Here are some interesting links that I’ve come across in the past few weeks regarding climate change.
- Skeptic finds he now agrees global warming is real:
A prominent physicist and skeptic of global warming spent two years trying to find out if mainstream climate scientists were wrong. In the end, he determined they were right: Temperatures really are rising rapidly.
The study of the world’s surface temperatures by Richard Muller was partially bankrolled by a foundation connected to global warming deniers. He pursued long-held skeptic theories in analyzing the data. He was spurred to action because of “Climategate,” a British scandal involving hacked emails of scientists.
Yet he found that the land is 1.6 degrees Fahrenheit (1 degree Celsius) warmer than in the 1950s. Those numbers from Muller, who works at the University of California, Berkeley, and Lawrence Berkeley National Lab, match those by the National Oceanic and Atmospheric Administration and NASA.
He said he went even further back, studying readings from Benjamin Franklin and Thomas Jefferson. His ultimate finding of a warming world, to be presented at a conference Monday, is no different from what mainstream climate scientists have been saying for decades.
The best part:
One-quarter of the $600,000 to do the research came from the Charles Koch Foundation, whose founder is a major funder of skeptic groups and the conservative tea party movement. The Koch brothers, Charles and David, run a large privately held company involved in oil and other industries, producing sizable greenhouse gas emissions.
- Of course, “Climate Skeptics Stay Unswayed” even thought a new study confirms that the Earth is warming:
A new study designed to address critiques of climate science by skeptics has confirmed that “global warming is real” and that the world’s average land temperature has risen by about 1.8 degrees Fahrenheit since the mid-1950s.
The findings, released on Thursday by a group of scientists and statisticians at the University of California known as the Berkeley Earth Surface Temperature project, were welcomed by climate scientists and advocates of climate policy action, who had hoped that skeptics would finally have to cry uncle.
At least one of those skeptics, Anthony Watts, had written in March on his climate-themed blog, Watts Up With That, “I’m prepared to accept whatever result they produce, even if it proves my premise wrong.”

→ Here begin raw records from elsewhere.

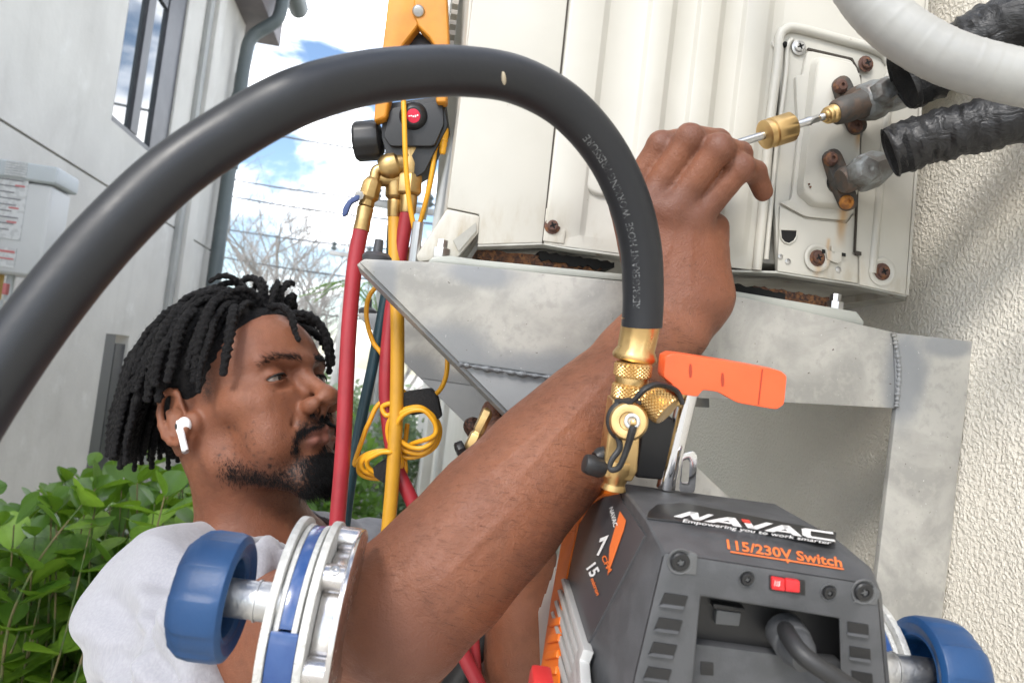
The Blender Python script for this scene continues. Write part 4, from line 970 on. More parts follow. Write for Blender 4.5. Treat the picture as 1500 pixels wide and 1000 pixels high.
for s in (-1, 1):
    for _ in range(260):
        t = rs_.rand(); ebl.append((s*(9+38*t), 99-22*t*t-3*t, 38.6+5.6*math.sin(t*2.2)-3.0*t+rs_.normal(0, 2.5*(1-.45*t))))
ah = []
for _ in range(2200):
    t = rs_.rand()*.9; a_ = rs_.uniform(-1.2, 1.2); ah.append(A3(ELR+fa*t-vdir*(.045*math.cos(a_))+fperp*(.045*math.sin(a_))))
strands('arm_hair', np.array(ah), .008, .00005, lambda p, g: fdir*.5-fperp*.8, 12, .35)
strands('eyebrow', hl(ebl), .0075, .00022, lambda p, g: (hv(-.9 if toH(p)[0] < 0 else .9, -.2, .35)), 2, .35)
go = []
while len(go) < 3000:
    x, z = rs_.uniform(-34, 34), rs_.uniform(-104, -52)
    if z > -60 and abs(x) > 6: continue
    if rs_.rand() < math.exp(-((x/22)**4))*min(1, (-z-54)/14+.12): go.append((x, 98-abs(x)*.5-max(0, -84-z)*.9, z))
strands('goatee', hl(go), .012, .00026, lambda p, g: hv(0, .35, -.9), 3, .5)
mo = [(x, 106-.016*x*x, -28.5-.013*x*x*.9+rs_.normal(0, 2.4)) for x in rs_.uniform(-31, 31, 1500) if abs(x) > 1.5]
mo += [(s_*(31+rs_.normal(0, 2.5)), 86, rs_.uniform(-58, -40)) for s_ in (-1, 1) for _ in range(130)]
strands('moustache', hl(mo), .0075, .00022, lambda p, g: hv(.5 if toH(p)[0] > 0 else -.5, .2, -.7), 4, .4)
jb = []
while len(jb) < 2400:
    s = -1 if rs_.rand() < .7 else 1; t = rs_.rand(); zc = -58-26*t
    jb.append((s*(62-34*t)+rs_.normal(0, 3), 15+58*t+rs_.normal(0, 4), zc+rs_.normal(0, 9-2*t)))
strands('jaw_beard', hl(jb), .0042, .00018, lambda p, g: hv(0, .1, -.8), 6, .6)
# ---- dreadlocks
cap_ = Sdf(); cap_.ell(A3(H(0, -6, 55)), (.0765, .0915, .0765), hrot(), .01); cap_.ell(A3(H(0, 38, 56)), (.060, .050, .043), hrot(), .02)
cap_.plane(H(0, 66, 84), HY*.85-HZ*.55, .012); cap_.plane(H(0, 0, 12), -HZ*.75+HY*.62, .008); cap_.plane(H(0, 0, -16), -HZ, .01)
cvs, cqs = cap_.mesh(A3(H(0, 0, 50))-.16, A3(H(0, 0, 50))+.16, .004)
cvs = cvs + .0011*np.sin(cvs[:, :1]*420+np.sin(cvs[:, 2:3]*300))*np.sin(cvs[:, 2:3]*390)+np.random.RandomState(1).normal(0, .0005, cvs.shape)
np_obj('scalp_hair', cvs, cqs, m_hair, pe, pe)
SE_c = np.array([0, -6, 55.]); SE_r = np.array([75, 90, 75.])
dn_l = np.array(HM.T@np.array([0, 0, -1.0]))
rl_ = random.Random(11)
def loc_path(root, comb, length, lift, seedd):
    p = np.array(root, float); n = (p-SE_c)/SE_r**2; n /= np.linalg.norm(n); d = n*lift+np.array(comb); d /= np.linalg.norm(d); pts = [p-n*2]; step = 4.0
    wob = np.array([rl_.uniform(-1, 1) for _ in range(3)])*.05
    for i in range(int(length/step)):
        t = i*step/length
        d = d+dn_l*(.14+.1*t)+np.array(comb)*(.03*(1-t))+wob*math.sin(i*.35+seedd); d /= np.linalg.norm(d); q = pts[-1]+d*step
        off = 4.0+min(6, i*.5)*(.2+.8*((seedd*7.3) % 1))
        e = (q-SE_c)/(SE_r+off); r = np.linalg.norm(e)
        if r < 1 and q[2] > -18: q = SE_c+(q-SE_c)/r; d = q-pts[-1]; d /= np.linalg.norm(d)
        if q[2] < 12 and q[1] < -20:
            q[1] += .55*min(1, (12-q[2])/30)
        if q[2] < 30 and q[1] > -60 and abs(q[0]) < 84+0 and q[1] < 30 and q[2] < 30:            # keep off the ear and neck
            q[0] += math.copysign(max(0, 80-abs(q[0]))*.25, root[0]); q[1] -= .9
        pts.append(q)
    return [H(*q) for q in pts]
FZ = MB()
def dread(root, comb, length, rad, lift=.45, keep=False):
    sd = rl_.uniform(0, 6); pts = loc_path(root, comb, length, lift, sd); n = max(24, int(length*1.0))
    if not keep and pts[-1].z > pts[0].z-.018: return
    sp = spline(pts, n)
    tw = length/rl_.uniform(6.0, 8.5); lump = [1+.13*math.sin(i*.52+sd)*math.sin(i*.19+2*sd)+rl_.uniform(-.07, .07) for i in range(n)]
    rr = [rad*.001*(.8+.25*math.sin(math.pi*min(1, i/(n-1)*1.1))**.6)*lump[i] for i in range(n)]; rr[-1] *= .45; rr[-2] *= .8; rr[0] *= .6
    w = MB(); w.tube(sp, rr, 10, True, lambda t, a: 1+.13*math.cos(2*(a-t*tw*math.pi)+sd)+.07*math.sin(3*a+t*length*.8+sd)+rl_.uniform(-.07, .07))
    obj('dreadlock', w, m_hair, pe, ang=80)
    for i in range(2, n-2):
        for _ in range(1):
            t_ = (sp[i+1]-sp[i-1]).normalized(); o_ = V((rl_.gauss(0, 1), rl_.gauss(0, 1), rl_.gauss(0, 1))); o_ = (o_-t_*o_.dot(t_)).normalized(); q_ = sp[i]+o_*rr[i]*.9
            e_ = (t_*rl_.choice((-1, 1))*.8+o_*rl_.uniform(.2, .9)+V((rl_.gauss(0, .3), rl_.gauss(0, .3), rl_.gauss(0, .3)))).normalized()*rl_.uniform(.003, .007); b_ = len(FZ.v); s_ = t_.cross(o_)*.00013; m_ = q_+e_*.55+o_*.0006; f_ = q_+e_+V((rl_.gauss(0, .0008), rl_.gauss(0, .0008), rl_.gauss(0, .0008)))
            FZ.v += [q_-s_, q_+s_, m_+s_, m_-s_, f_]; FZ.f += [(b_, b_+1, b_+2, b_+3), (b_+3, b_+2, b_+4)]
def scalp(az, el):
    a, e = R(az), R(el); v = np.array([math.sin(a)*math.cos(e), math.cos(a)*math.cos(e), math.sin(e)]); return SE_c+v*SE_r
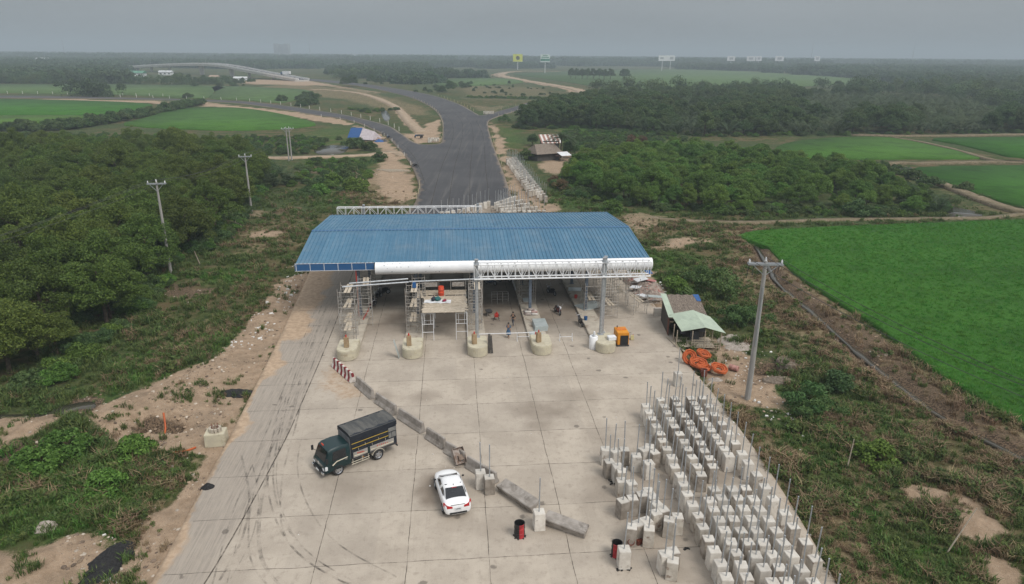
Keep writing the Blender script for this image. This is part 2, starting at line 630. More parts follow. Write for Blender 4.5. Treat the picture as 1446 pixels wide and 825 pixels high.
# ------------------------------------------------------------------ ground height and cover
SOIL = [  # (outline, strength, feather m)
    ([(395, 395), (440, 380), (480, 318), (470, 380), (400, 470), (368, 530), (330, 606), (268, 722), (215, 822), (150, 825), (215, 740), (250, 690), (290, 640), (230, 636), (170, 622), (100, 600), (0, 640), (-60, 640), (-60, 590), (60, 590), (150, 572), (220, 540), (300, 505), (355, 460), (385, 410)], 1.0, 1.2),
    ([(-40, 780), (100, 755), (190, 770), (205, 825), (150, 900), (-60, 900)], 0.85, 1.5),
    ([(1000, 470), (1040, 490), (1075, 520), (1100, 560), (1085, 580), (1040, 570), (1000, 545), (965, 510)], 0.95, 1.5),
    ([(1005, 548), (1050, 560), (1100, 620), (1150, 690), (1200, 770), (1240, 840), (1180, 840), (1120, 716), (1064, 632)], 0.22, 1.6),
    ([(1264, 684), (1300, 680), (1375, 700), (1380, 712), (1320, 706), (1280, 704)], 0.8, 0.8),
    ([(1340, 716), (1380, 716), (1415, 750), (1400, 766), (1350, 752)], 0.85, 0.8),
    ([(1390, 780), (1446, 790), (1446, 830), (1400, 830)], 0.8, 0.8),
    ([(935, 335), (975, 331), (1005, 336), (1010, 343), (960, 352), (925, 348)], 0.62, 2.5),
    ([(873, 300), (905, 297), (940, 303), (925, 320), (900, 330), (868, 322)], 0.5, 2.5),
    ([(880, 385), (925, 380), (940, 410), (950, 460), (915, 440)], 0.8, 1.2),
    ([(700, 170), (722, 215), (745, 262), (775, 285), (800, 288), (790, 300), (735, 300), (712, 245), (697, 206), (690, 176)], 0.75, 3.0),
    ([(520, 196), (552, 199), (574, 224), (588, 250), (588, 285), (560, 292), (535, 275), (525, 240), (540, 222)], 0.7, 3.0),
    ([(600, 175), (622, 168), (624, 200), (588, 202), (560, 187), (590, 188)], 0.7, 2.5),
    ([(570, 145), (612, 152), (620, 168), (596, 180)], 0.35, 4),
    ([(645, 142), (690, 150), (735, 143), (700, 160), (672, 157)], 0.45, 4),
    ([(345, 328), (375, 322), (402, 326), (380, 336), (350, 337)], 0.7, 1.5),
    ([(410, 240), (470, 236), (560, 236), (570, 250), (520, 262), (440, 246)], 0.5, 3),
    ([(330, 300), (352, 292), (380, 296), (370, 306), (340, 308)], 0.5, 2),
    ([(752, 220), (800, 216), (830, 222), (820, 240), (785, 246), (760, 240)], 0.6, 3),
    ([(855, 208), (885, 206), (890, 212), (860, 216)], 0.8, 3),
    ([(1090, 268), (1320, 240), (1330, 262), (1446, 298), (1446, 306), (1385, 300), (1330, 275), (1300, 255)], 0.4, 3),
    ([(-200, 139), (119, 140), (288, 144), (407, 157), (480, 168), (540, 190), (552, 200), (500, 178), (400, 163), (300, 150), (204, 145), (0, 142), (-200, 141)], 1.0, 2.5),
    ([(430, 112), (480, 121), (560, 134), (520, 130), (440, 119)], 0.7, 4),
    ([(330, 118), (428, 121), (460, 120), (430, 112), (360, 112)], 0.7, 5),
]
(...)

But neither Mr. Watts nor other longtime critics of climate science seemed satisfied with the report. Mr. Watts contended that the study’s methodology was flawed because it examined data over a 60-year period instead of the 30-year one that was the basis for his research and some other peer-reviewed studies. He also noted that the report had not yet been peer-reviewed.
- Big business, investors urge tough climate action:
U.N. climate talks in South Africa next month must make meaningful progress or governments “risk permanent damage to their credibility”, a group of global businesses warned on Thursday.
At the Nov. 28-Dec. 9 summit in Durban, governments should try to adopt measures to ensure poor nations will have $100 billion in annual climate aid by 2020 and to pave the way for low-carbon investments, said a communique from over 175 companies including Tesco and Nedbank Group .
Major emitting nations must also cut their carbon emissions deep enough to contain global warming, the statement said.
“If we do not act, climate change risks seriously undermining future global prosperity and inflicting significant social, economic and environmental costs on the world,” the companies said.
“Without this agreement, business lacks the clarity and certainty needed to invest to its fullest potential.”
The companies also encouraged countries to forge bilateral and multilateral agreements to form financing partnerships and to tackle particular problem areas such as deforestation and emissions from international shipping and aviation.
- SPECIAL INVESTIGATION: Who’s behind the ‘information attacks’ on climate scientists?
This week, in a courtroom in Prince William County, Virginia, a hearing will take place that could have implications for the privacy rights of scientists at colleges and universities across the country.
It’s part of a lawsuit brought by the American Tradition Institute, a free-market think tank that wants the public to believe human-caused global warming is a scientific fraud. Filed against the University of Virginia, the suit seeks emails and other documents related to former professor Michael Mann, an award-winning climate scientist who has become a focus of the climate-denial movement because of his research documenting the recent spike in earth’s temperature.
By suing the university, the American Tradition Institute wants to make public Mann’s correspondence in an effort to find out whether he manipulated data to receive government grants, a violation of the state’s Fraud Against Taxpayers Act.
But a Facing South investigation has found that the Colorado-based American Tradition Institute is part of a broader network of groups with close ties to energy interests that have long fought greenhouse gas regulation. Our investigation also finds that ATI has connections with the Koch brothers, Art Pope and other conservative donors seeking to expand their political influence.